The Court further elaborated that one must first establish an existing public interest that can only be properly addressed by a publication ban or sealing order. A court is not to consider what harm might be done by granting the order, but is to consider whether the party applying for the order has shown that the proper administration of justice will fail if the order is not granted, and evidence of to justify the necessity of protecting that public interest must be “convincing” and “subject to close scrutiny and meet rigorous standards”.

In short, focus must be on the public interest that is threatened by this court proceeding that would necessitate a publication ban or sealing order, and not a balancing of harm and benefit to the individual seeking such an order.

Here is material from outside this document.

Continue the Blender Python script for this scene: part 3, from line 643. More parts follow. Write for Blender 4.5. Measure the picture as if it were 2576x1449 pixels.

Throughout the decision, the court references publication bans and sealing orders together when setting out the test to be applied. Though frequently cited in the decision, the previous Supreme Court of Canada decision  in Sierra Club of Canada v. Canada (Minister of Finance) set out a slightly modified test for imposing a sealing order – namely, the interest to be protected must be an “important interest, including a commercial interest” rather than the “proper administration of justice” requirement for publication bans. The court in this case appears to have conflated the two tests, and is utilizing the Mentuck test for both publication bans and sealing orders.

Equally as interesting is the Court’s decision to uphold the publication ban for a limited set of information, namely the respondent’s financial information, date of birth, and domestic contract. Since these components of the publication ban were not appealed, the Court allowed the publication ban to continue for that information. It may be necessary for future courts to elaborate on this test in dispelling the apparent hypocrisy to uphold a publication ban for such banal and harmless information as a date of birth simply because it was unopposed, when it was expressly stated that consent is not relevant to the importance of protecting the public’s right to an open proceeding.

Regardless, publication bans and sealing orders are still possible to obtain, particularly in protecting small portions of a court record. However, doing so will require unique circumstances, strong evidence, and a convincing argument to obtain any sealing orders or publication bans in the near future.